Il 2023 è stato un anno particolare anche nell’interlocuzione con Bruxelles. Dalla direttiva sulle auto elettriche che entro il 2035 dovrebbero pensionare definitivamente quelle alimentate da motori endotermici, all’Euro7, alle case green, alla grana degli imballaggi, alle pompe di calore. Senza dimenticare che la gestione ultraintegralista di Franz Timmermans si è conclusa così, all’improvviso, un giorno di metà estate: era luglio e il pasdaran olandese del green tolse il disturbo per provare a vincere – perdendole – le elezioni nel suo Paese. Molti hanno salutato il suo addio con un sospiro di sollievo, tanti non hanno capito che alcuni percorsi legati alla decarbonizzazione, alla cattura della CO2, alla necessità di tenere sotto controllo la temperatura del Pianeta, sono ineludibili. Con o senza il barbuto Frans. Vediamo cosa e quanto cambierà la politica verde del nuovo esecutivo europeo, questione di pochi mesi e conosceremo la direzione che verrà presa. Immaginiamo non troppo diversa dalla precedente, magari con più equilibrio nell’applicazione pratica.
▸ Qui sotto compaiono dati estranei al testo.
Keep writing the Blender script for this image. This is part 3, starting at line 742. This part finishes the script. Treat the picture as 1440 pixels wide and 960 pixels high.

Il 2023 è stato l’anno della Cop (28) a Dubai. E dell’accordo in extremis sui combustibili fossili che, in teoria, dovranno scomparire entro il 2050 ed essere sostituiti da rinnovabili, idrogeno e nucleare. Dalle minacce del presidente Sultan al Jaber – che per pura coincidenza è anche l’ad di Adnoc, la compagnia petrolifera degli Emirati Arabi – si è approdati alla firma di un’intesa definita ‘storica’ da più parti. Per uno che qualche settimana prima della Cop aveva sostenuto che senza combustibili fossili il mondo sarebbe tornato all’età delle caverne, arrivare a una forma quasi paradossale di harakiri è abbastanza curioso. E sospetto. Ma a Sharm era andata peggio, per non dire a Glasgow. Tant’è, staremo a vedere.
Il 2023 è stato l’anno del Piano Mattei, abbozzato agli sgoccioli del 2022, e definito strada facendo. Forse spiegato al popolo a gennaio del 2024. Piano Mattei significa gas ma non solo; vuol dire gettare un ponte sull’Africa con ripercussioni sui flussi migratori e su parecchio altro. Gas e petrolio hanno cadenzato gli ultimi 12 mesi con un su e giù quasi imbarazzante. Più il gas del petrolio: a gennaio i future al Ttf di Amsterdam erano trattati a 60 euro al megawattora e oggi sono poco sopra i trenta; un barile di Brent valeva 85 dollari adesso è poco sotto gli 80. La guerra Israele-Palestina ha inciso ma non ha mandato al tappeto il mondo, mentre Ucraina e Russia continuano a darsele di santa ragione. Intanto ciao ciao al mercato tutelato, eccoci a bolletta selvaggia.
Il 2023, infine, è stato l’anno delle proteste ambientaliste molto plateali di Ultima Generazione. Monumenti imbrattati (con vernice lavabile e con ingenti costi di pulizia), strade e autostrade bloccate con sit-it improvvisi, ragazzi e meno ragazzi che incollano le mani alla strada o si incatenano ai pali della luce. Anche proteste per le proteste e botte. Verrebbe da dire: la nobile causa della salvaguardia del pianeta violentata dagli estremismi controproducenti. Tutto in linea, comunque, con le bizzarrie di un anno che sta finendo.